Depuis le début de la pandémie, de nombreuses personnes disent faire des rêves de plus en plus étranges et complexes, surtout pendant les périodes de confinement. En effet, notre corps étant enfermé dans un espace clos et restreint, notre esprit semble divaguer dans des scénarios de liberté et d’aventure.
Mais les rêves sont aussi une source d’inspiration pour les artistes au fil des époques, permettant d’imager les pensées subconscientes de notre esprit. Cette semaine dans Triptyque, les rêves de trois artistes sont mis à l’honneur, entre folie, cauchemar et expérience.
C’est en 1944, pendant son exil aux Etats-Unis, que le célèbre peintre espagnol Salvador Dalí, peint l’impressionnante huile sur toile Rêve causé par le vol d’une abeille autour d’une pomme grenade une seconde avant l’éveil.
Dans un style surréaliste, Dalí peint le paysage du Port Lligat en Espagne, puis deux pommes grenades, deux tigres et une rascasse tenant de dévorer l’un d’entre eux, un fusil, une abeille et un éléphant aux longues pattes semblables à celles d’un insecte. Au centre de l’œuvre, à la manière des statues grecques, l’artiste peint le corps nu de Gala Dalí, sa femme dont il est fou amoureux.
Rêve causé par le vol d’une abeille autour d’une pomme grenade une seconde avant l’éveil, un nom à rallonge pour exprimer les étapes du rêve étrange de Gala, où le bourdonnement d’une abeille provoque chez elle le rêve d’une piqûre.

A la fin des années 1960, le photographe américain Arthur Tress se lance dans l’enregistrement audio des rêves et cauchemars des enfants, un sujet qui le passionne. C’est seulement en 1972 que l’artiste commence à photographier ces jeunes au centre de leurs histoires. Beaucoup de ces rêves sont des cauchemars de noyade, de chute, de poursuite par des monstres, d’humiliation et de prise au piège.
Boy in Flood Dream, Ocean City, New Jersey, une photographie apparaissant dans le livre The Dream Collector sorti en 1972, met en scène un jeune garçon accroché au toit d’une maison qui s’est échouée sur le rivage après une inondation. A partir de l’histoire de l’enfant, Arthur Tress a su créer un paysage désolé digne d’un rêve sans logique, et transmettre au spectateur un sentiment de solitude et d’abandon.

Avec l’apparition du spiritisme à la fin des années 1840, naît la surprenante pratique de la “photographie spirite”, illustrant la “cristallisation d’esprits”, les fantômes et les spectres. Née dans un désir de capturer l’invisible, cette pratique inspire la photographie des fluides au tout début des années 1900, avec la photographie de pensée, ou psycho-photographie.
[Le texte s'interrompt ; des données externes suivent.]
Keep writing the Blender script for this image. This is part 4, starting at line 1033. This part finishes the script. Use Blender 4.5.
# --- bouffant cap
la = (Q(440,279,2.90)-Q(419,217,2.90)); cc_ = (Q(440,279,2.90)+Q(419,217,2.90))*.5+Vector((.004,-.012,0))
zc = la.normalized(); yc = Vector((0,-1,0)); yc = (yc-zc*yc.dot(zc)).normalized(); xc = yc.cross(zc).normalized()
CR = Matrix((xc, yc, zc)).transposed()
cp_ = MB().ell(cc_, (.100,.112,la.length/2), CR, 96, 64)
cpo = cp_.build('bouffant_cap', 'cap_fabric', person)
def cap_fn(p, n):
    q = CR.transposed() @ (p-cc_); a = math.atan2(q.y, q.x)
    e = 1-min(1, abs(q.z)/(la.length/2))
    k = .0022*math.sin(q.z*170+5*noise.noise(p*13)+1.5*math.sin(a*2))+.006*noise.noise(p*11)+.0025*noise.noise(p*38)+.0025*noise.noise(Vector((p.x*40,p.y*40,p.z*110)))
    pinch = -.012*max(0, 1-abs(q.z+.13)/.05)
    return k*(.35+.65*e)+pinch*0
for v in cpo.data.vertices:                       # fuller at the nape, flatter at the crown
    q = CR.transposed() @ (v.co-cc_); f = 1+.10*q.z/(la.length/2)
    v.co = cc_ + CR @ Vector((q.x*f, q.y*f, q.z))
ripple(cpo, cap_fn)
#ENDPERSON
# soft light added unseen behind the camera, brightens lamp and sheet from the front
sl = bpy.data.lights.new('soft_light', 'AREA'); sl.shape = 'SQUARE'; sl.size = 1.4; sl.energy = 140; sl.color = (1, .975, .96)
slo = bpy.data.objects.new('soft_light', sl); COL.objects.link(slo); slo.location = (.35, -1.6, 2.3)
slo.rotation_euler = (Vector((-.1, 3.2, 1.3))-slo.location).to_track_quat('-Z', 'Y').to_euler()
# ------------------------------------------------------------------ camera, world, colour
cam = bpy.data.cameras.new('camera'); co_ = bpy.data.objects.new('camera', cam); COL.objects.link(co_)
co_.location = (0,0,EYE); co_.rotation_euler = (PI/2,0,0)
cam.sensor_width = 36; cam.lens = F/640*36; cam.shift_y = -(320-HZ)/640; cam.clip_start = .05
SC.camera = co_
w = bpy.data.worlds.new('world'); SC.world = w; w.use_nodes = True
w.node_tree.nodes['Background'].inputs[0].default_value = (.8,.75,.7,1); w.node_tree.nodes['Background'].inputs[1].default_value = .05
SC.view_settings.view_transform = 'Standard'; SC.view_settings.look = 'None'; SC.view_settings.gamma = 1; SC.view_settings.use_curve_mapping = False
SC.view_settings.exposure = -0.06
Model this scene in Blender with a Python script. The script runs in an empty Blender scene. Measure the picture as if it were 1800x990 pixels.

Le maître en la matière, c’est le photographe et militaire français Louis Darget. Pendant plus de trente ans, il réalise des milliers d’expériences à partir de divers procédés afin de capturer les pensées.
“Lorsque l’âme humaine produit une pensée, elle envoie des vibrations à travers le cerveau, le phosphore qu’elle contient commence à rayonner et les rayons sont projetés.” – Louis Darget
Louis Darget considérait que la pensée était lumineuse et phosphorescente, donc susceptible de s’imprimer sur une plaque photographique sensible. Pour réaliser Le rêve d’aigle de Madame Darget, en 1904, le photographe avait placé la plaque métallique sur le front de sa femme pendant une nuit entière afin de capturer l’image de son rêve. Au réveil, après avoir développé la plaque, Louis Darget y découvre la forme d’un aigle. C’est pour lui un succès dans sa démarche de capturer les rêves, bien que cette dernière fut plus tard définie comme une fraude par l’Académie française des Sciences.